**REQUIREMENT:** Make an exact copy of the data below, leaving out every picture.

**AVAILABLE DATA:**
::::::
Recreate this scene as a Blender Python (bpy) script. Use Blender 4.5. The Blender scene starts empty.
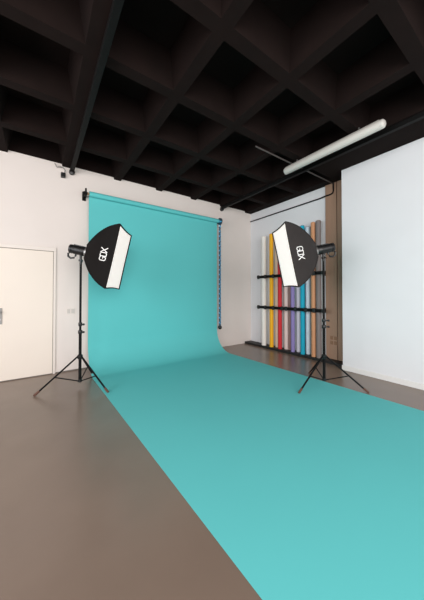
import bpy, bmesh, math, random
from mathutils import Vector, Matrix
random.seed(4)
S = bpy.context.scene
COL = S.collection
PI = math.pi

# ---------------------------------------------------------------- materials
def lin(c):
    return tuple(((v/255)/12.92 if v/255 <= .04045 else ((v/255+.055)/1.055)**2.4) for v in c)

def mat(name, rgb, rough=.6, metal=0., vary=.0, scale=6., bump=0., bscale=80., spec=.5, emit=0., stretch=None, coat=0.):
    m = bpy.data.materials.new(name); m.use_nodes = True
    nt = m.node_tree; b = nt.nodes['Principled BSDF']
    c = lin(rgb)
    b.inputs['Base Color'].default_value = (*c, 1)
    b.inputs['Roughness'].default_value = rough
    b.inputs['Metallic'].default_value = metal
    b.inputs['Specular IOR Level'].default_value = spec
    if coat: b.inputs['Coat Weight'].default_value = coat
    tc = nt.nodes.new('ShaderNodeTexCoord'); mp = nt.nodes.new('ShaderNodeMapping')
    nt.links.new(tc.outputs['Object'], mp.inputs['Vector'])
    if stretch: mp.inputs['Scale'].default_value = stretch
    if vary:
        n = nt.nodes.new('ShaderNodeTexNoise'); n.inputs['Scale'].default_value = scale; n.inputs['Detail'].default_value = 5
        nt.links.new(mp.outputs[0], n.inputs['Vector'])
        r = nt.nodes.new('ShaderNodeValToRGB')
        r.color_ramp.elements[0].position = .3; r.color_ramp.elements[1].position = .7
        r.color_ramp.elements[0].color = (*[v*(1-vary) for v in c], 1)
        r.color_ramp.elements[1].color = (*[min(1, v*(1+vary)) for v in c], 1)
        nt.links.new(n.outputs['Fac'], r.inputs['Fac']); nt.links.new(r.outputs['Color'], b.inputs['Base Color'])
    if bump:
        n2 = nt.nodes.new('ShaderNodeTexNoise'); n2.inputs['Scale'].default_value = bscale; n2.inputs['Detail'].default_value = 3
        nt.links.new(mp.outputs[0], n2.inputs['Vector'])
        bp = nt.nodes.new('ShaderNodeBump'); bp.inputs['Strength'].default_value = bump; bp.inputs['Distance'].default_value = .005
        nt.links.new(n2.outputs['Fac'], bp.inputs['Height']); nt.links.new(bp.outputs['Normal'], b.inputs['Normal'])
    if emit:
        b.inputs['Emission Color'].default_value = (*c, 1); b.inputs['Emission Strength'].default_value = emit
    return m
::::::
**THE RESPONSE:**
Recreate this scene as a Blender Python (bpy) script. Use Blender 4.5. The Blender scene starts empty.
import bpy, bmesh, math, random
from mathutils import Vector, Matrix
random.seed(4)
S = bpy.context.scene
COL = S.collection
PI = math.pi

# ---------------------------------------------------------------- materials
def lin(c):
    return tuple(((v/255)/12.92 if v/255 <= .04045 else ((v/255+.055)/1.055)**2.4) for v in c)

def mat(name, rgb, rough=.6, metal=0., vary=.0, scale=6., bump=0., bscale=80., spec=.5, emit=0., stretch=None, coat=0.):
    m = bpy.data.materials.new(name); m.use_nodes = True
    nt = m.node_tree; b = nt.nodes['Principled BSDF']
    c = lin(rgb)
    b.inputs['Base Color'].default_value = (*c, 1)
    b.inputs['Roughness'].default_value = rough
    b.inputs['Metallic'].default_value = metal
    b.inputs['Specular IOR Level'].default_value = spec
    if coat: b.inputs['Coat Weight'].default_value = coat
    tc = nt.nodes.new('ShaderNodeTexCoord'); mp = nt.nodes.new('ShaderNodeMapping')
    nt.links.new(tc.outputs['Object'], mp.inputs['Vector'])
    if stretch: mp.inputs['Scale'].default_value = stretch
    if vary:
        n = nt.nodes.new('ShaderNodeTexNoise'); n.inputs['Scale'].default_value = scale; n.inputs['Detail'].default_value = 5
        nt.links.new(mp.outputs[0], n.inputs['Vector'])
        r = nt.nodes.new('ShaderNodeValToRGB')
        r.color_ramp.elements[0].position = .3; r.color_ramp.elements[1].position = .7
        r.color_ramp.elements[0].color = (*[v*(1-vary) for v in c], 1)
        r.color_ramp.elements[1].color = (*[min(1, v*(1+vary)) for v in c], 1)
        nt.links.new(n.outputs['Fac'], r.inputs['Fac']); nt.links.new(r.outputs['Color'], b.inputs['Base Color'])
    if bump:
        n2 = nt.nodes.new('ShaderNodeTexNoise'); n2.inputs['Scale'].default_value = bscale; n2.inputs['Detail'].default_value = 3
        nt.links.new(mp.outputs[0], n2.inputs['Vector'])
        bp = nt.nodes.new('ShaderNodeBump'); bp.inputs['Strength'].default_value = bump; bp.inputs['Distance'].default_value = .005
        nt.links.new(n2.outputs['Fac'], bp.inputs['Height']); nt.links.new(bp.outputs['Normal'], b.inputs['Normal'])
    if emit:
        b.inputs['Emission Color'].default_value = (*c, 1); b.inputs['Emission Strength'].default_value = emit
    return m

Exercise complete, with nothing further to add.